We did it the classic way. We are just at the low end of the scale: my wife and I each have about a meg excluding the house (which is paid for, and which we like, so we won't sell it). Most of my friends consider me a charter member of CBOA - Cheap Bastards of America. My wife commented that in any marriage there's a saver and a spender, and in any normal marriage, she'd be the saver. I never made more than 75K, and had several years of unemployment, but saved and invested what and when I could. I lived by the idea that debt is abhorrent, unless someone else is paying it for you; rentals are a big plus as long as you don't let relations with tenants corrode your belief in people. I think a good test is the following: when deciding whether to incur a debt, ask whether other people would be willing to pay it for you. Cars, small airplanes, vacations, safaris, consumer goods - you have to have a rich talent for self-delusion to claim that others would be willing to pay those items for you. They fail the test -- therefore you shouldn't go into debt for them. But going into debt to provide others with quality housing? That passes the test.

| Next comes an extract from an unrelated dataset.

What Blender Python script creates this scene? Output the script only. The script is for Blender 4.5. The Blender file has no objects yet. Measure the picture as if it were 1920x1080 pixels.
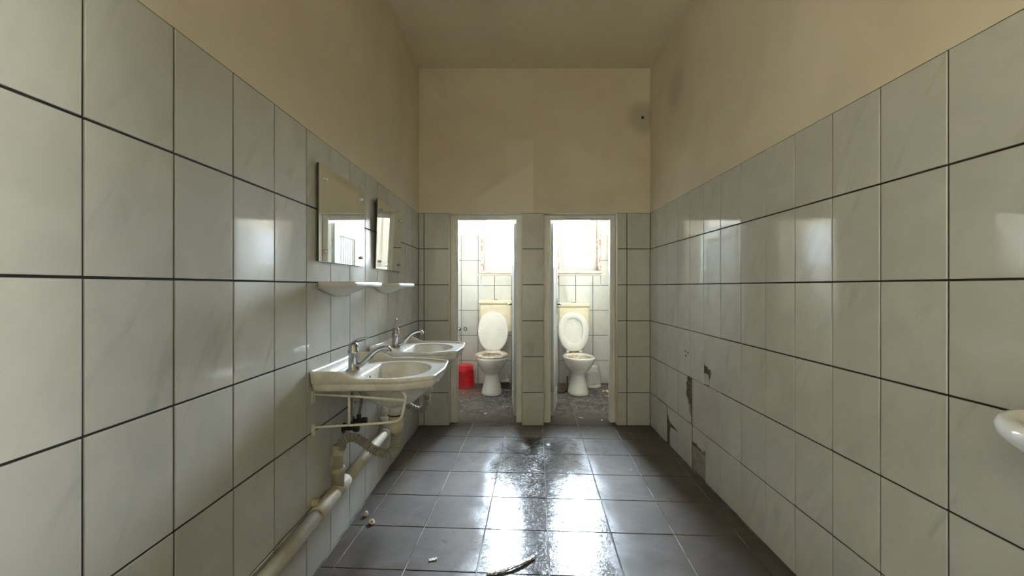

Social Security is not only nugatory as an 'investment,' it is profoundly immoral. It seems to me the best way to clease that money (morally cleanse it, if you will) is to get it invested, actually invested and not in some bullshit government 'trust fund.' And the best way to invest it is on behalf of people who are staying at home raising kids. So, to the extent I can - and I think I will be able to pull it off via offsetting investments, mostly tax-free - I intend to use my social security to employ whichever of my kids or their spouses stays at home to raise the grandchildren. I'll pay them just enough to max their IRA during the years that are otherwise lost to capital and retirement accumulation while they are accomplishing something critical to family, community, and nation.